Word for word, restate the lines from the start of the data below through the line containing "bg.inputs[0].default_value = (1.0, 0.84, 0.63, 1);".

[start Stored rows]

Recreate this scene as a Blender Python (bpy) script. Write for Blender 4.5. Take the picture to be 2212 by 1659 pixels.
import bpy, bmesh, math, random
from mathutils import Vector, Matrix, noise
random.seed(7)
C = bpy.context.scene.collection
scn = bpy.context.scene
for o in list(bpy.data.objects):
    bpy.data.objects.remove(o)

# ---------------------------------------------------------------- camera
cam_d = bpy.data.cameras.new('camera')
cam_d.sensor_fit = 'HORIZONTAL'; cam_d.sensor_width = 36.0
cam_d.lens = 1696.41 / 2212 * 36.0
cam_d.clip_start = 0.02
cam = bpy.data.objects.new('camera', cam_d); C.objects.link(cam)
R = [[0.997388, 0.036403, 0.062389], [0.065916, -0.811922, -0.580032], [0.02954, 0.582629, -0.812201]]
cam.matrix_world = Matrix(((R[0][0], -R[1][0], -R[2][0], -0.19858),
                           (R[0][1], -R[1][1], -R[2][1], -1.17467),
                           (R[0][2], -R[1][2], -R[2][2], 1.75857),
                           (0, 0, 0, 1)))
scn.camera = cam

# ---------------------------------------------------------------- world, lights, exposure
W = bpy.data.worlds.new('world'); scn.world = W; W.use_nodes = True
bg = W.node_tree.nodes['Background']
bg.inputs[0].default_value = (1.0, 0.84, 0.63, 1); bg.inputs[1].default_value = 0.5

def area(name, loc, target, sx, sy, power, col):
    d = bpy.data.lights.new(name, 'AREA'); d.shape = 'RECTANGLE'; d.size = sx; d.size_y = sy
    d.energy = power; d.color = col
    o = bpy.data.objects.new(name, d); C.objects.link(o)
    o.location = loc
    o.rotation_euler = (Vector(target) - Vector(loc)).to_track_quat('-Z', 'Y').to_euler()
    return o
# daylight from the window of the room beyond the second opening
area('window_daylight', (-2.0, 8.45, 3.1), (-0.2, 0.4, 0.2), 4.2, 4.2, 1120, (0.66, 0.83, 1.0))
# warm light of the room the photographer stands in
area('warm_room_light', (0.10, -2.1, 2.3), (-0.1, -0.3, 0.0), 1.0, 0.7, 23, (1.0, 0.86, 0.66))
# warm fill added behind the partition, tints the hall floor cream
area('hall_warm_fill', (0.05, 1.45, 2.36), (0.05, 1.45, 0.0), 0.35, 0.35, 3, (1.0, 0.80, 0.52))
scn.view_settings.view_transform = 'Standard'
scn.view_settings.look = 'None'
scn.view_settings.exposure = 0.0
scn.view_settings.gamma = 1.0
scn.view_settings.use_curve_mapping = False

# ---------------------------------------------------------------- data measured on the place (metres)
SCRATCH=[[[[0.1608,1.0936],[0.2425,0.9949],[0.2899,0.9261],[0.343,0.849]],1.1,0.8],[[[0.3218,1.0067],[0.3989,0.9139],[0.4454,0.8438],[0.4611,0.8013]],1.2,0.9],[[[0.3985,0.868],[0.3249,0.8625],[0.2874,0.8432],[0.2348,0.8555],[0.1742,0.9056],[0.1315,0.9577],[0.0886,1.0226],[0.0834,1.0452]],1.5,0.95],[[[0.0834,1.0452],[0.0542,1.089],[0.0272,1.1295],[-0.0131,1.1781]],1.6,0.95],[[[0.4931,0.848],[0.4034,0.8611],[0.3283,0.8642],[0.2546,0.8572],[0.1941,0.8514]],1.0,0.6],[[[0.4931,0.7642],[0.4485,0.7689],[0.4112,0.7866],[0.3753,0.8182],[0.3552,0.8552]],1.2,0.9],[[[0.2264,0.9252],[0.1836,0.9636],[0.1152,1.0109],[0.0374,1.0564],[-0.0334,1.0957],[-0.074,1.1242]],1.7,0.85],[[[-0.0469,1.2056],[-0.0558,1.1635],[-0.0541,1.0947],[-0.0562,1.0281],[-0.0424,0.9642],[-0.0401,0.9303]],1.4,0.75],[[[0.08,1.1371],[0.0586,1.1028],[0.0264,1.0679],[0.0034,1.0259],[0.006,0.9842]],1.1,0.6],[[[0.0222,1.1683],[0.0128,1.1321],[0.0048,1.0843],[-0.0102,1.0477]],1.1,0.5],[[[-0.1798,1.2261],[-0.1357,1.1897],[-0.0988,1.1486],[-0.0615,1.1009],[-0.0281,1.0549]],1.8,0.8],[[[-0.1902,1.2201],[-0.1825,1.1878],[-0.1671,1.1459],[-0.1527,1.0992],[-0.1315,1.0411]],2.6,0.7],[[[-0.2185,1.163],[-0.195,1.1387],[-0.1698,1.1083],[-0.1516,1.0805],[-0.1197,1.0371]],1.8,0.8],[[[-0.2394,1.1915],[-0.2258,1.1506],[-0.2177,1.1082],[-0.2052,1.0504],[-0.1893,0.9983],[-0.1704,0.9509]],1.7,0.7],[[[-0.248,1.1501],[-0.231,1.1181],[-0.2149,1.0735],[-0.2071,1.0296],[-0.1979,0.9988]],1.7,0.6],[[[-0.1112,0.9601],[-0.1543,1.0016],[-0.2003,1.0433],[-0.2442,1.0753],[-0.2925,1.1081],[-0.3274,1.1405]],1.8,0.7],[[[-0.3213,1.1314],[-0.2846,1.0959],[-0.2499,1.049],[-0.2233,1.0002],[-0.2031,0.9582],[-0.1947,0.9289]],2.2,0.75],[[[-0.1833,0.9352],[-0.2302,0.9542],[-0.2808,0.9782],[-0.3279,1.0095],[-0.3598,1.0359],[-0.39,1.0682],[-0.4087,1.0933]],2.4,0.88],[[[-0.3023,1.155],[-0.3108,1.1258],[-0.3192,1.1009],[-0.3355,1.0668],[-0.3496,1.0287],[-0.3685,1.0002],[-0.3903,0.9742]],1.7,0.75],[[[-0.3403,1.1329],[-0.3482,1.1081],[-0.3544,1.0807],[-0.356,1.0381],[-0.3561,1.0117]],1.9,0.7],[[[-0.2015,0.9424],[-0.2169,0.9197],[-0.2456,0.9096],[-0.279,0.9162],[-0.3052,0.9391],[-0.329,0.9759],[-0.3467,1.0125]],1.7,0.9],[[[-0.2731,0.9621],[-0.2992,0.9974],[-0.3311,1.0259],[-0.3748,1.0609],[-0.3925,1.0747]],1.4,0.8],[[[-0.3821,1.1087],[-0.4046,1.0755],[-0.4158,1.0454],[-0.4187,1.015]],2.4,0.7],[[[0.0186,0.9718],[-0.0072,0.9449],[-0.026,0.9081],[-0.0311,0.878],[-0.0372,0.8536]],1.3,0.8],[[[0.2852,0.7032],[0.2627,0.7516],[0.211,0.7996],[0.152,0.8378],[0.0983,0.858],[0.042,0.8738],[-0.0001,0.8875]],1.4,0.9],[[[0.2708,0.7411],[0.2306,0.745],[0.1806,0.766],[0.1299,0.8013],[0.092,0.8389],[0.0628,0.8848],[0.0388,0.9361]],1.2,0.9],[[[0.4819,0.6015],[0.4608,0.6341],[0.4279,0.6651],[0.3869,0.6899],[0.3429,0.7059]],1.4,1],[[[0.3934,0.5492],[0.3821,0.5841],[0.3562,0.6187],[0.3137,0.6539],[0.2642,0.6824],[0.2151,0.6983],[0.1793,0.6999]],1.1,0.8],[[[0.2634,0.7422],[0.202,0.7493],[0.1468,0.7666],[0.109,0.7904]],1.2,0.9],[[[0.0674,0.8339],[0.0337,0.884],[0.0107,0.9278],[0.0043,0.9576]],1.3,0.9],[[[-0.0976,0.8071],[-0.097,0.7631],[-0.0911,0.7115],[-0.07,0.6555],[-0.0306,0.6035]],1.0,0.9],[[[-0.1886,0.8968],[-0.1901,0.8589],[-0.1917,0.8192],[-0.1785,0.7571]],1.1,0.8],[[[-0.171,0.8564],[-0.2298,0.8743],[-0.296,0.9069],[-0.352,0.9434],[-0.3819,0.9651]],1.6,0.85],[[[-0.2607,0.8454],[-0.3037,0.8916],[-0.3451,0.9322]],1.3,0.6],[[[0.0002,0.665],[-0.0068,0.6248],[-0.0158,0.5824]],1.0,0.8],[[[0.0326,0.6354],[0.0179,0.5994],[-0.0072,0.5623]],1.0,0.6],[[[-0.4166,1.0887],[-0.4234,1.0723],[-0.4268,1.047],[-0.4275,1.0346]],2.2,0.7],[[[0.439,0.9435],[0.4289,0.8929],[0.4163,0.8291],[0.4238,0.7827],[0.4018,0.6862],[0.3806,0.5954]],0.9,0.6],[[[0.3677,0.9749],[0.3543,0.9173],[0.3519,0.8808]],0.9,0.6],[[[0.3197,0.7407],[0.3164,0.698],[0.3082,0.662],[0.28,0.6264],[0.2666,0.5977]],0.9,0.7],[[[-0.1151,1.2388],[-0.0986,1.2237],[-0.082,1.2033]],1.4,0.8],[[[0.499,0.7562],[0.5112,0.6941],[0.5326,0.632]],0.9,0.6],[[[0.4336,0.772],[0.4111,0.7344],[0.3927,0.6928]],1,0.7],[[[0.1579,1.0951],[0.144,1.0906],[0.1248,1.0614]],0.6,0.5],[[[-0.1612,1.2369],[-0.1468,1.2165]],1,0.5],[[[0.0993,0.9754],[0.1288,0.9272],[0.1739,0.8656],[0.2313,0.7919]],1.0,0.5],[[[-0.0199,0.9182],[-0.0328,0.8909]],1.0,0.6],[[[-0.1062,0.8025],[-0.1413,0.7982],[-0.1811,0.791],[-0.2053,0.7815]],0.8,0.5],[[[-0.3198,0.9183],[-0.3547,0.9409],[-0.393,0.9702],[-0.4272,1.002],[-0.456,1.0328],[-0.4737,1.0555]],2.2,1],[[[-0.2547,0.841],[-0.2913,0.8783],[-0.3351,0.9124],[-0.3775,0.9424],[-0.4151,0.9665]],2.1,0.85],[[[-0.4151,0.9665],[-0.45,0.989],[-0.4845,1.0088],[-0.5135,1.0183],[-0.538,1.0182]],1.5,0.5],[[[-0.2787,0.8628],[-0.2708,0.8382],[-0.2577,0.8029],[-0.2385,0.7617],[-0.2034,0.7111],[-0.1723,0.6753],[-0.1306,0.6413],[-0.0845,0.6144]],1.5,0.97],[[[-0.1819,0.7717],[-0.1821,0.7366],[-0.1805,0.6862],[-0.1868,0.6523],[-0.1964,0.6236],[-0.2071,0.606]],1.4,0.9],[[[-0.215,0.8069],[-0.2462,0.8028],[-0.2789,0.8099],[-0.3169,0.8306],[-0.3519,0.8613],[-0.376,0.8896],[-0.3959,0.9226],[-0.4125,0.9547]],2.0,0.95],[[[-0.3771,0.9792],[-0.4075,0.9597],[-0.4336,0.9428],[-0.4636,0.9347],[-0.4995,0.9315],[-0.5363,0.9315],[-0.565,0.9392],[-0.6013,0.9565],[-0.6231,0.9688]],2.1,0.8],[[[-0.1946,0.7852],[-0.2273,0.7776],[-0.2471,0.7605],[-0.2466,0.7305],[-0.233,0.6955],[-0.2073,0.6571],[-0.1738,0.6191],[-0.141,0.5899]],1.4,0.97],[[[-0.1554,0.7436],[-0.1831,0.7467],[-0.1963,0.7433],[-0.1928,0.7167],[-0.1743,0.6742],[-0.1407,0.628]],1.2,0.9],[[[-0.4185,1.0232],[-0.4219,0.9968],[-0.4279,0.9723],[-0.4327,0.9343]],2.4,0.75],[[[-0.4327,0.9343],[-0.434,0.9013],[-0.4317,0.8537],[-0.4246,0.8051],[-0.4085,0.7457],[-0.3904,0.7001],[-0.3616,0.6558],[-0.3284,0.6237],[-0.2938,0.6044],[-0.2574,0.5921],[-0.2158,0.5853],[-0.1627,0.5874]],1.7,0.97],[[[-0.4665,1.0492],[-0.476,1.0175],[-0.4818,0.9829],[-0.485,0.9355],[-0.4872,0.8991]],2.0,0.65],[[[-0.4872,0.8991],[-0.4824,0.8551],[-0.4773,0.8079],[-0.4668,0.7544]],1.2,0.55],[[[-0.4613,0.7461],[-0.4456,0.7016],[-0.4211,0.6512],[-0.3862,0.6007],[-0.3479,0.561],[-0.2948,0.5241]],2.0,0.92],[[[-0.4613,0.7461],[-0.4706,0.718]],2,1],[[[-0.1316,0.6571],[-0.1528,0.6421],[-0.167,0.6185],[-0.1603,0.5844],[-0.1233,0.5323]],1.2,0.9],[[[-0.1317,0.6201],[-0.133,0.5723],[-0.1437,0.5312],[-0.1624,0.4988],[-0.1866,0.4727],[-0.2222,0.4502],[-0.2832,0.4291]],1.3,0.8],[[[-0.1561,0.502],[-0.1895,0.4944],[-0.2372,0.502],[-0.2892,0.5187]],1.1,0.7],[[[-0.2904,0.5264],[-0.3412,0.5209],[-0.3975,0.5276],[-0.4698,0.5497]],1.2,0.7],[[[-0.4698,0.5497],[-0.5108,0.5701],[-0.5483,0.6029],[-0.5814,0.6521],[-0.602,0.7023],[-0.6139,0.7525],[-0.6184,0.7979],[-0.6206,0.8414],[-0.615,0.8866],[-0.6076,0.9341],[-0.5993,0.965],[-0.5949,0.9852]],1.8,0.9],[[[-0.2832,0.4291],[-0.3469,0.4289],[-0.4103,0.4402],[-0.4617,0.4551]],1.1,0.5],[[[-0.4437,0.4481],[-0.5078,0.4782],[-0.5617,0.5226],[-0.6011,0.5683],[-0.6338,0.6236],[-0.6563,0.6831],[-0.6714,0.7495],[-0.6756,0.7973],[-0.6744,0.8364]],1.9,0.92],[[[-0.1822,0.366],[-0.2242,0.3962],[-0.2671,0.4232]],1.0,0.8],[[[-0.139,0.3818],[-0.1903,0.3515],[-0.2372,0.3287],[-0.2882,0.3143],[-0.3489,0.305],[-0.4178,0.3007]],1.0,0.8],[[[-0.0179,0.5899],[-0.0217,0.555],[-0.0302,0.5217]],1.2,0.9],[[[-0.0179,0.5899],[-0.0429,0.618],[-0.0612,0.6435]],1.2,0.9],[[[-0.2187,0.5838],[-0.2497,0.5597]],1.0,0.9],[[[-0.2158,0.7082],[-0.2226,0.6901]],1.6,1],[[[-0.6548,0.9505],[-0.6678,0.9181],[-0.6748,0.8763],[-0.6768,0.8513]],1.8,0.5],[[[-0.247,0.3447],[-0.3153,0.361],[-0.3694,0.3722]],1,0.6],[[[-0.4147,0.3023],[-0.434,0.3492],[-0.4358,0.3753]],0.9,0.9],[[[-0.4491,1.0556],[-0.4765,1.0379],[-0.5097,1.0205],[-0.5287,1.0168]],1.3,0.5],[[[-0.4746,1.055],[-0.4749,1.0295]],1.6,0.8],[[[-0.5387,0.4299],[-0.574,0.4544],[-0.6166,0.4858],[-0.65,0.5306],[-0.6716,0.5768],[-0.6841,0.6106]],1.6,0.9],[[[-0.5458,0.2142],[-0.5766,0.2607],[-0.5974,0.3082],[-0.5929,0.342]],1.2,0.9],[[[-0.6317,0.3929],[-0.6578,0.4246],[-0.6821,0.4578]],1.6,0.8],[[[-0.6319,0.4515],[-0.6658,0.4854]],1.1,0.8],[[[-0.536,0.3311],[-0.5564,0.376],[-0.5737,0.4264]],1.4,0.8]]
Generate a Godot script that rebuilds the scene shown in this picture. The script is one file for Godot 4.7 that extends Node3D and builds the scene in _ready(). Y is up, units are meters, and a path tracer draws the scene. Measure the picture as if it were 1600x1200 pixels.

[end Stored rows]

(Full answer)
Recreate this scene as a Blender Python (bpy) script. Write for Blender 4.5. Take the picture to be 2212 by 1659 pixels.
import bpy, bmesh, math, random
from mathutils import Vector, Matrix, noise
random.seed(7)
C = bpy.context.scene.collection
scn = bpy.context.scene
for o in list(bpy.data.objects):
    bpy.data.objects.remove(o)

# ---------------------------------------------------------------- camera
cam_d = bpy.data.cameras.new('camera')
cam_d.sensor_fit = 'HORIZONTAL'; cam_d.sensor_width = 36.0
cam_d.lens = 1696.41 / 2212 * 36.0
cam_d.clip_start = 0.02
cam = bpy.data.objects.new('camera', cam_d); C.objects.link(cam)
R = [[0.997388, 0.036403, 0.062389], [0.065916, -0.811922, -0.580032], [0.02954, 0.582629, -0.812201]]
cam.matrix_world = Matrix(((R[0][0], -R[1][0], -R[2][0], -0.19858),
                           (R[0][1], -R[1][1], -R[2][1], -1.17467),
                           (R[0][2], -R[1][2], -R[2][2], 1.75857),
                           (0, 0, 0, 1)))
scn.camera = cam

# ---------------------------------------------------------------- world, lights, exposure
W = bpy.data.worlds.new('world'); scn.world = W; W.use_nodes = True
bg = W.node_tree.nodes['Background']
bg.inputs[0].default_value = (1.0, 0.84, 0.63, 1); bg.inputs[1].default_value = 0.5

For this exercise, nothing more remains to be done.